In honor of the World Series of Poker, I’ll be putting up an excerpt from my book, Treat Your Poker Like A Business, for one day, and it’ll come down after 24 hours. If you’d like to buy the book, you can do so on this site or on PokerStars, where you can get it for 1900 ppl’s. Thank you for your continued support!
For someone known as a professional gambler, I have very little gamble in me. About two years into my poker career, I got a tip that the quarterback in an upcoming college football game was injured and was not going to play — something that was not common knowledge. I was in Las Vegas at the time, and laid down the one and only substantial bet I’ve ever made on a sporting event. The next three hours were some of the most grueling of my life, and I was completely disgusted with myself for putting myself through the agony over an outcome I couldn’t control.
I ultimately won the bet, but felt as though I’d lost for having laid the wager in the first place. This event also defined for me the essential difference between poker and conventional gambling.
Before you dedicate yourself to turning your poker into a significant income stream, it’s important you understand why being a poker player qualifies as a profession in the first place.

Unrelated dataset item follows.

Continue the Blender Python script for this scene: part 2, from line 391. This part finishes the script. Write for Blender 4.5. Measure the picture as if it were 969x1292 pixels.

For something to be considered a profession it must contain two vital components: The game must be beatable, and it must be a game where skill is the predominant factor.
This question has become more than an academic one in recent years, as in October 2006, Congress barred the use of credit cards for online wagers. Horse racing and stock trading were exempt, but otherwise the new law hit any “game predominantly subject to chance.” Included among such games was poker.
To me, defining poker as a game of skill is actually quite simple. To do so, you just need to forget about winning at poker and think for a moment about losing. Is it possible to intentionally lose a poker game? Yes, of course. But is it possible to intentionally lose a game like roulette or craps? No, it’s not.
In games of chance, the participant cannot control the outcome. Whether your intent is to win or lose the lottery, your odds remain the same. The superstitious may disagree, but no matter how many times you pull the handle on a slot machine, your odds remain the same each time you put your coins in the slot.
But in poker, your actions can influence the outcome of a hand. You will absolutely lose if you choose to fold every single hand no matter what cards you hold. If you call bets with a hand that cannot win the pot, you will also lose every time. This is the difference between a game of chance and a game of skill.
It’s common knowledge among poker players that chance is a factor in any given hand, but over many hands poker skill will even things out, with the more expert players making a profit. At the higher stakes games I play now, I win approximately 55 percent of the time. If I play 20 tables at once, I expect to show a profit at 11 and lose at nine. This is a slim profit margin, but a profit nonetheless. If I were playing quarter games, my win-loss ratio would be about 80-20, meaning that if I played 20 tables, I could expect to win at 16 of them and lose at four.
There are some games that are skill games, but are not necessarily profitable. Take blackjack for example: It is most definitely a skill game because the outcome can easily be influenced through your actions. You can lose every single hand to the dealer if you just keep on hitting until you bust. Conversely, you can play mathematically perfect blackjack and do much better; however, the odds are stacked against any person who doesn’t count cards, and the game cannot be beaten in the long run.
In poker, we’re competing against other people in what I feel is the perfect marriage of chance and skill. A poker player is frequently all in with a card or two to come (and possibly several more cards to come if there’s an agreement to “run it twice”). There’s certainly a rush that comes when you are all in, especially given the aspect that chance will ultimately dictate in which direction the chips slide.
But if you’re a skilled poker player — or at least more skilled than the opponents you’re facing — you’ll more often than not have a mathematical edge on your opponent because you’ll have a hand or run a high percentage bluff that will that will have a better chance of winning the pot.
In poker, if you continually make good decisions and risk chips with the best hand more often than not, skill will be the primary factor in whether or not you win or lose money. Games of chance cannot make that claim.